Exercise description:
Omit all images. Write out the rest of the material exactly.

Given data:
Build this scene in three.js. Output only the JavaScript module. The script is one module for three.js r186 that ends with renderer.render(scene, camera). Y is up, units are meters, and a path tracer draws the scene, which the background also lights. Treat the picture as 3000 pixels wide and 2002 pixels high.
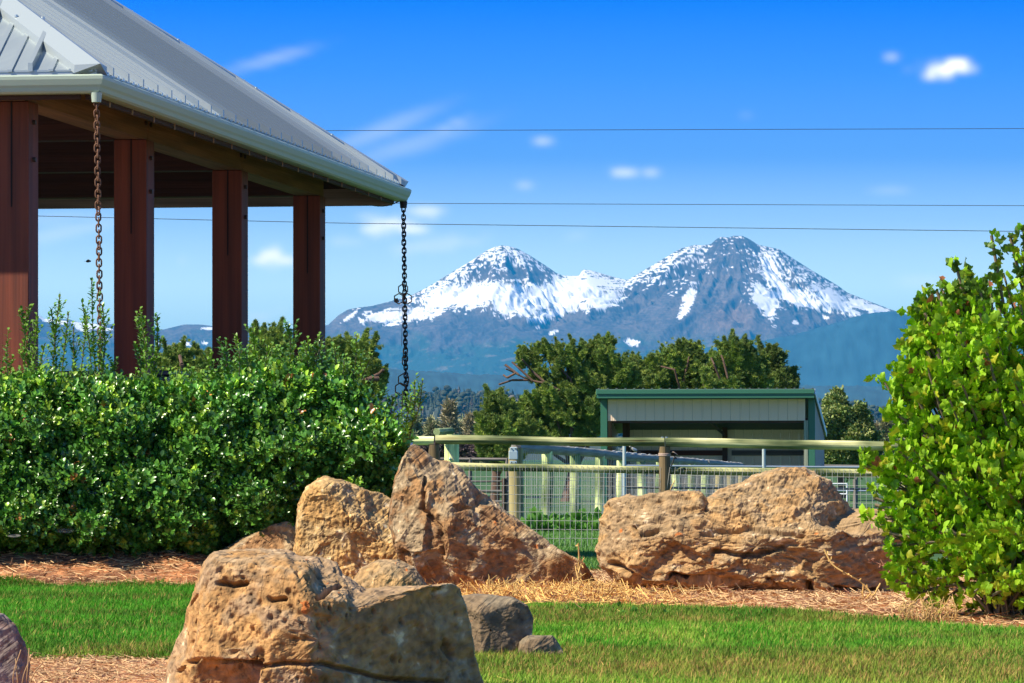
import * as THREE from 'three';
import { mergeGeometries } from 'three/addons/utils/BufferGeometryUtils.js';
import { RoundedBoxGeometry } from 'three/addons/geometries/RoundedBoxGeometry.js';
import { ImprovedNoise } from 'three/addons/math/ImprovedNoise.js';

// ------------------------------------------------------------------ camera, sky, sun, exposure
const F = 12000, HY = 1345, CH = 0.73;              // focal length and horizon row, in pixels of the 3000 px wide photograph; eye height in metres
const scene = new THREE.Scene();
const camera = new THREE.PerspectiveCamera(2 * Math.atan(1001 / F) * 180 / Math.PI, 3000 / 2002, 0.5, 90000);
camera.position.set(0, CH, 0);
camera.setViewOffset(3000, 2002, 0, 1001 - HY, 3000, 2002);
camera.updateProjectionMatrix();
const renderer = new THREE.WebGLRenderer({ antialias: true });
renderer.toneMapping = THREE.LinearToneMapping;
renderer.toneMappingExposure = 1.75;
renderer.shadowMap.enabled = true;

const SUN = new THREE.Vector3(-0.63, 0.76, 0.26).normalize();
const sun = new THREE.DirectionalLight(new THREE.Color(1, 0.91, 0.74), 5);
sun.position.copy(SUN).multiplyScalar(80).add(new THREE.Vector3(0, 0, -30));
sun.target.position.set(0, 0, -30);
sun.castShadow = true;
sun.shadow.mapSize.set(4096, 4096);
Object.assign(sun.shadow.camera, { left: -30, right: 30, top: 40, bottom: -40, near: 1, far: 250 });
scene.add(sun, sun.target);
scene.fog = new THREE.FogExp2(new THREE.Color(0.01, 0.47, 1.0), 2.15e-5);

// ------------------------------------------------------------------ helpers
const rng = (s) => () => { s = (s + 0x6d2b79f5) | 0; let t = Math.imul(s ^ (s >>> 15), 1 | s); t = (t + Math.imul(t ^ (t >>> 7), 61 | t)) ^ t; return ((t ^ (t >>> 14)) >>> 0) / 4294967296; };
const perlin = new ImprovedNoise();
const N3 = (x, y, z) => perlin.noise(x + 113.7, y + 57.3, z + 91.1);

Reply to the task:
Build this scene in three.js. Output only the JavaScript module. The script is one module for three.js r186 that ends with renderer.render(scene, camera). Y is up, units are meters, and a path tracer draws the scene, which the background also lights. Treat the picture as 3000 pixels wide and 2002 pixels high.
import * as THREE from 'three';
import { mergeGeometries } from 'three/addons/utils/BufferGeometryUtils.js';
import { RoundedBoxGeometry } from 'three/addons/geometries/RoundedBoxGeometry.js';
import { ImprovedNoise } from 'three/addons/math/ImprovedNoise.js';

// ------------------------------------------------------------------ camera, sky, sun, exposure
const F = 12000, HY = 1345, CH = 0.73;              // focal length and horizon row, in pixels of the 3000 px wide photograph; eye height in metres
const scene = new THREE.Scene();
const camera = new THREE.PerspectiveCamera(2 * Math.atan(1001 / F) * 180 / Math.PI, 3000 / 2002, 0.5, 90000);
camera.position.set(0, CH, 0);
camera.setViewOffset(3000, 2002, 0, 1001 - HY, 3000, 2002);
camera.updateProjectionMatrix();
const renderer = new THREE.WebGLRenderer({ antialias: true });
renderer.toneMapping = THREE.LinearToneMapping;
renderer.toneMappingExposure = 1.75;
renderer.shadowMap.enabled = true;

const SUN = new THREE.Vector3(-0.63, 0.76, 0.26).normalize();
const sun = new THREE.DirectionalLight(new THREE.Color(1, 0.91, 0.74), 5);
sun.position.copy(SUN).multiplyScalar(80).add(new THREE.Vector3(0, 0, -30));
sun.target.position.set(0, 0, -30);
sun.castShadow = true;
sun.shadow.mapSize.set(4096, 4096);
Object.assign(sun.shadow.camera, { left: -30, right: 30, top: 40, bottom: -40, near: 1, far: 250 });
scene.add(sun, sun.target);
scene.fog = new THREE.FogExp2(new THREE.Color(0.01, 0.47, 1.0), 2.15e-5);

// ------------------------------------------------------------------ helpers
const rng = (s) => () => { s = (s + 0x6d2b79f5) | 0; let t = Math.imul(s ^ (s >>> 15), 1 | s); t = (t + Math.imul(t ^ (t >>> 7), 61 | t)) ^ t; return ((t ^ (t >>> 14)) >>> 0) / 4294967296; };
const perlin = new ImprovedNoise();
const N3 = (x, y, z) => perlin.noise(x + 113.7, y + 57.3, z + 91.1);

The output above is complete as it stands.